Not irrigating, harvesting late and not using fertilizers are the secret to making more elegant wines in the area. The freshness and minerality in my wines come from the subsoils. Any wine made from young vines or chemically grown vines feeding only off of the top soil will have the cooked, hot characteristics people associate with wine from warm regions.

These days Arianna Occhipinti is famous as a biodynamic winemaker. There is zero irrigation in her vineyards in this hot, windy climate! To protect the vines, she grows cover crops (like fava beans) and other plants between every other row. Arianna tries to minimize intervention in the winemaking process.

Arianna is regarded as a symbol of success in the world of Biodynamic Farming and Natural Wine Making.
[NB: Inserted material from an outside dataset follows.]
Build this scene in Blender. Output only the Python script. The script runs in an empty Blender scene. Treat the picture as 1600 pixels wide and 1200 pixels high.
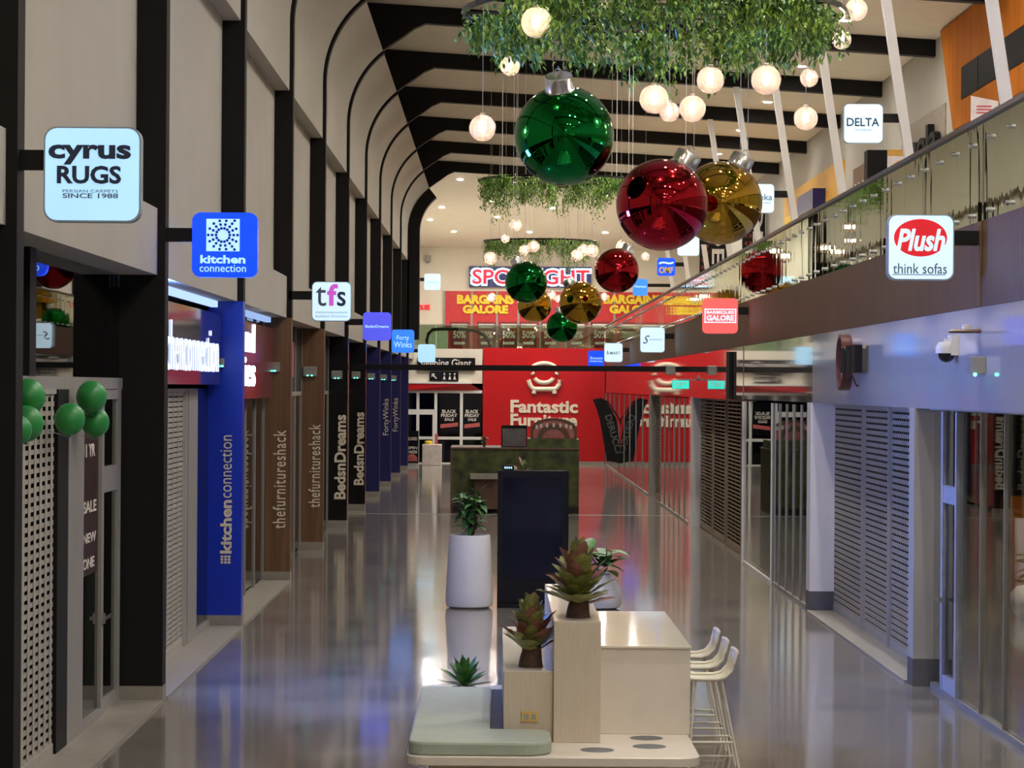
import bpy, bmesh, math, random
from mathutils import Vector, Matrix
random.seed(7)
C = bpy.context.scene.collection
SC = bpy.context.scene
# ------------------------------------------------------------------ camera / world / exposure
H = 3.2                      # eye height above the lower floor
F = 4190.0                   # focal length in pixels of the 1600 px wide frame
ROLL = math.radians(0.4)
cam = bpy.data.cameras.new('camera'); camo = bpy.data.objects.new('camera', cam); C.objects.link(camo)
cam.sensor_fit = 'HORIZONTAL'; cam.sensor_width = 36.0; cam.lens = 36.0*F/1600
cam.shift_x = 25/1600; cam.shift_y = 4/1600
cam.clip_start = 0.1; cam.clip_end = 400
camo.matrix_world = Matrix.Translation((0, 0, H)) @ Matrix.Rotation(math.pi/2, 4, 'X') @ Matrix.Rotation(ROLL, 4, 'Z')
SC.camera = camo
w = bpy.data.worlds.new('world'); SC.world = w; w.use_nodes = True
w.node_tree.nodes['Background'].inputs[0].default_value = (0.9, 0.85, 0.75, 1)
w.node_tree.nodes['Background'].inputs[1].default_value = 0.02
SC.view_settings.view_transform = 'Standard'; SC.view_settings.look = 'None'
SC.view_settings.gamma = 1.0; SC.view_settings.exposure = 0.0; SC.view_settings.use_curve_mapping = False
cy = SC.cycles
cy.max_bounces = 8; cy.diffuse_bounces = 4; cy.glossy_bounces = 5; cy.transmission_bounces = 4; cy.transparent_max_bounces = 20
cy.sample_clamp_indirect = 8.0; cy.caustics_reflective = False; cy.caustics_refractive = False
DOWN = 1950.0     # radiance of the ceiling downlights
BULB = 80.0     # radiance of the globe bulbs

cR, sR = math.cos(ROLL), math.sin(ROLL)
def uv(px, py):
    u, v = px-775, 604-py
    return u*cR - v*sR, u*sR + v*cR
def P(px, py, Y):
    x, z = uv(px, py); return Vector((x*Y/F, Y, H+z*Y/F))
def YX(px, py, X):           # depth at which the ray of a pixel meets the plane x = X
    return X*F/uv(px, py)[0]
D0, DS = 27.0, 8.35
def YN(n): return D0 + DS*n
def S(r, g, b):
    f = lambda c: (c/255/12.92) if c/255 <= .04045 else ((c/255+.055)/1.055)**2.4
    return (f(r), f(g), f(b))
ORD = ['first', 'second', 'third', 'fourth', 'fifth', 'sixth', 'seventh', 'eighth', 'ninth', 'tenth', 'eleventh', 'twelfth']

# ------------------------------------------------------------------ materials
def newmat(name):
    m = bpy.data.materials.new(name); m.use_nodes = True
    nt = m.node_tree; return m, nt, nt.nodes['Principled BSDF'], nt.nodes['Material Output']
def mat(name, col, rough=.5, metal=0.0, var=.12, scale=6.0, spec=.5, coat=0.0, bump=0.0, bscale=60.0, stretch=(1, 1, 1)):
    m, nt, p, o = newmat(name)
    N = nt.nodes; L = nt.links
    tc = N.new('ShaderNodeTexCoord'); mp = N.new('ShaderNodeMapping'); mp.inputs['Scale'].default_value = stretch
    L.new(tc.outputs['Object'], mp.inputs[0])
    nz = N.new('ShaderNodeTexNoise'); nz.inputs['Scale'].default_value = scale; nz.inputs['Detail'].default_value = 4
    L.new(mp.outputs[0], nz.inputs['Vector'])
    cr = N.new('ShaderNodeValToRGB')
    cr.color_ramp.elements[0].position = .3; cr.color_ramp.elements[1].position = .7
    cr.color_ramp.elements[0].color = tuple(c*(1-var) for c in col)+(1,)
    cr.color_ramp.elements[1].color = tuple(min(1, c*(1+var)) for c in col)+(1,)
    L.new(nz.outputs['Fac'], cr.inputs[0]); L.new(cr.outputs[0], p.inputs['Base Color'])
    p.inputs['Roughness'].default_value = rough; p.inputs['Metallic'].default_value = metal
    p.inputs['Specular IOR Level'].default_value = spec; p.inputs['Coat Weight'].default_value = coat
    if bump:
        n2 = N.new('ShaderNodeTexNoise'); n2.inputs['Scale'].default_value = bscale; L.new(mp.outputs[0], n2.inputs['Vector'])
        b = N.new('ShaderNodeBump'); b.inputs['Strength'].default_value = bump; b.inputs['Distance'].default_value = .01
        L.new(n2.outputs['Fac'], b.inputs['Height']); L.new(b.outputs[0], p.inputs['Normal'])
    return m
def emis(name, col, st):
    m = bpy.data.materials.new(name); m.use_nodes = True; nt = m.node_tree; nt.nodes.clear()
    e = nt.nodes.new('ShaderNodeEmission'); o = nt.nodes.new('ShaderNodeOutputMaterial')
    e.inputs[0].default_value = col+(1,); e.inputs[1].default_value = st
    nt.links.new(e.outputs[0], o.inputs[0]); return m
def signface(name, col, st=1.0, rough=.25):
    m, nt, p, o = newmat(name)
    p.inputs['Base Color'].default_value = col+(1,); p.inputs['Roughness'].default_value = rough
    nz = nt.nodes.new('ShaderNodeTexNoise'); nz.inputs['Scale'].default_value = 3.0
    cr = nt.nodes.new('ShaderNodeValToRGB')
    cr.color_ramp.elements[0].position = .25; cr.color_ramp.elements[1].position = .75
    cr.color_ramp.elements[0].color = tuple(c*.88 for c in col)+(1,); cr.color_ramp.elements[1].color = col+(1,)
    tc = nt.nodes.new('ShaderNodeTexCoord'); nt.links.new(tc.outputs['Object'], nz.inputs['Vector'])
    nt.links.new(nz.outputs['Fac'], cr.inputs[0]); nt.links.new(cr.outputs[0], p.inputs['Emission Color'])
    p.inputs['Emission Strength'].default_value = st
    return m
def glass(name, tint=(.8, .85, .85), ior=1.5, rough=.01, wob=.02, st=(1, 1, 1), gl=(.95, .97, .97), thin=False):
    m = bpy.data.materials.new(name); m.use_nodes = True; nt = m.node_tree; nt.nodes.clear(); N = nt.nodes; L = nt.links
    t = N.new('ShaderNodeBsdfTransparent'); t.inputs[0].default_value = tint+(1,)
    g = N.new('ShaderNodeBsdfGlossy'); g.inputs['Roughness'].default_value = rough; g.inputs[0].default_value = gl+(1,)
    fr = N.new('ShaderNodeFresnel'); fr.inputs[0].default_value = ior
    nz = N.new('ShaderNodeTexNoise'); nz.inputs['Scale'].default_value = .9
    b = N.new('ShaderNodeBump'); b.inputs['Strength'].default_value = wob; b.inputs['Distance'].default_value = .02
    tc = N.new('ShaderNodeTexCoord'); mp = N.new('ShaderNodeMapping'); mp.inputs['Scale'].default_value = st
    L.new(tc.outputs['Object'], mp.inputs[0]); L.new(mp.outputs[0], nz.inputs['Vector'])
    L.new(nz.outputs['Fac'], b.inputs['Height']); L.new(b.outputs[0], g.inputs['Normal'])
    mx = N.new('ShaderNodeMixShader'); o = N.new('ShaderNodeOutputMaterial')
    fac = fr.outputs[0]
    if thin:       # the same reflection curve on both faces of a pane
        lw = N.new('ShaderNodeLayerWeight'); lw.inputs[0].default_value = .5
        pw = N.new('ShaderNodeMath'); pw.operation = 'POWER'; pw.inputs[1].default_value = 5; L.new(lw.outputs['Facing'], pw.inputs[0])
        r0 = ((ior-1)/(ior+1))**2; ma = N.new('ShaderNodeMath'); ma.operation = 'MULTIPLY_ADD'; ma.inputs[1].default_value = (1-r0)*.8; ma.inputs[2].default_value = r0
        L.new(pw.outputs[0], ma.inputs[0]); fac = ma.outputs[0]
    L.new(fac, mx.inputs[0]); L.new(t.outputs[0], mx.inputs[1]); L.new(g.outputs[0], mx.inputs[2]); L.new(mx.outputs[0], o.inputs[0])
    return m
def globe_shell():
    m = bpy.data.materials.new('globe_glass'); m.use_nodes = True; nt = m.node_tree; nt.nodes.clear(); N = nt.nodes; L = nt.links
    t = N.new('ShaderNodeBsdfTransparent'); t.inputs[0].default_value = (1, .93, .88, 1)
    tl = N.new('ShaderNodeBsdfTranslucent'); tl.inputs[0].default_value = (.98, .86, .80, 1)
    g = N.new('ShaderNodeBsdfGlossy'); g.inputs['Roughness'].default_value = .02
    a = N.new('ShaderNodeMixShader'); a.inputs[0].default_value = .2
    fr = N.new('ShaderNodeFresnel'); fr.inputs[0].default_value = 1.45
    b = N.new('ShaderNodeMixShader'); o = N.new('ShaderNodeOutputMaterial')
    L.new(t.outputs[0], a.inputs[1]); L.new(tl.outputs[0], a.inputs[2])
    L.new(fr.outputs[0], b.inputs[0]); L.new(a.outputs[0], b.inputs[1]); L.new(g.outputs[0], b.inputs[2]); L.new(b.outputs[0], o.inputs[0])
    return m
def wave(name, c1, c2, axis='Y', scale=12.0, rough=.45, bump=.4, noise=2.0, lo=.2, hi=.8):
    m, nt, p, o = newmat(name); N = nt.nodes; L = nt.links
    tc = N.new('ShaderNodeTexCoord'); wv = N.new('ShaderNodeTexWave'); wv.bands_direction = axis
    wv.inputs['Scale'].default_value = scale; wv.inputs['Distortion'].default_value = noise; wv.inputs['Detail'].default_value = 2
    L.new(tc.outputs['Object'], wv.inputs['Vector'])
    nz = N.new('ShaderNodeTexNoise'); nz.inputs['Scale'].default_value = 1.3; L.new(tc.outputs['Object'], nz.inputs['Vector'])
    mx = N.new('ShaderNodeMath'); mx.operation = 'MULTIPLY_ADD'; mx.inputs[1].default_value = .6
    L.new(wv.outputs['Fac'], mx.inputs[0])
    m2 = N.new('ShaderNodeMath'); m2.operation = 'MULTIPLY'; m2.inputs[1].default_value = .5; L.new(nz.outputs['Fac'], m2.inputs[0])
    L.new(m2.outputs[0], mx.inputs[2])
    cr = N.new('ShaderNodeValToRGB'); cr.color_ramp.elements[0].position = lo; cr.color_ramp.elements[1].position = hi
    cr.color_ramp.elements[0].color = c1+(1,); cr.color_ramp.elements[1].color = c2+(1,)
    L.new(mx.outputs[0], cr.inputs[0]); L.new(cr.outputs[0], p.inputs['Base Color'])
    p.inputs['Roughness'].default_value = rough
    b = N.new('ShaderNodeBump'); b.inputs['Strength'].default_value = bump; b.inputs['Distance'].default_value = .02
    L.new(wv.outputs['Fac'], b.inputs['Height']); L.new(b.outputs[0], p.inputs['Normal'])
    return m

def floor_mat():
    m, nt, p, o = newmat('polished_concrete'); N = nt.nodes; L = nt.links
    tc = N.new('ShaderNodeTexCoord')
    a = N.new('ShaderNodeTexNoise'); a.inputs['Scale'].default_value = .7; a.inputs['Detail'].default_value = 6; a.inputs['Roughness'].default_value = .65
    b = N.new('ShaderNodeTexNoise'); b.inputs['Scale'].default_value = 40; b.inputs['Detail'].default_value = 3
    L.new(tc.outputs['Object'], a.inputs['Vector']); L.new(tc.outputs['Object'], b.inputs['Vector'])
    c1 = N.new('ShaderNodeValToRGB'); c1.color_ramp.elements[0].position = .3; c1.color_ramp.elements[1].position = .7
    c1.color_ramp.elements[0].color = S(118, 112, 106)+(1,); c1.color_ramp.elements[1].color = S(148, 141, 133)+(1,)
    L.new(a.outputs['Fac'], c1.inputs[0])
    mx = N.new('ShaderNodeMix'); mx.data_type = 'RGBA'; mx.blend_type = 'OVERLAY'; mx.inputs[0].default_value = .35
    L.new(c1.outputs[0], mx.inputs[6]); L.new(b.outputs['Color'], mx.inputs[7]); L.new(mx.outputs[2], p.inputs['Base Color'])
    r = N.new('ShaderNodeMapRange'); r.inputs[3].default_value = .055; r.inputs[4].default_value = .12
    L.new(a.outputs['Fac'], r.inputs[0]); L.new(r.outputs[0], p.inputs['Roughness'])
    n2 = N.new('ShaderNodeTexNoise'); n2.inputs['Scale'].default_value = 2.2; n2.inputs['Detail'].default_value = 2
    L.new(tc.outputs['Object'], n2.inputs['Vector'])
    bp = N.new('ShaderNodeBump'); bp.inputs['Strength'].default_value = .03; bp.inputs['Distance'].default_value = .01
    L.new(n2.outputs['Fac'], bp.inputs['Height']); L.new(bp.outputs[0], p.inputs['Normal'])
    return m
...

She has remained committed to those principles while evolving from her originally more dogmatic outlook. Below is her response to importer Jules Dressner's question about her feeling about the term "natural wine":

I make natural wine, but this is a term I'm beginning to be less and less comfortable with, because its implications are very complicated. I really want to stress that my main goal is to make a good wine that reflects where it comes from, and for me the only way to successfully do this is to make the wine naturally. When I first started, people were just starting to talk about natural wine. It was very important to me to think about all these issues, and in those early years I definitely had a more militant attitude about it. Making natural wine was a mission, something worth fighting for. Now that I've grown up a little bit, the mission is making wine of terroir. You have to respect the vineyards, and nature in general. When I wake up in the morning, I want to feel free. Making this wine is my opportunity to feel free. So again, my goal is not to make natural wine, working this way is a process to make good wine.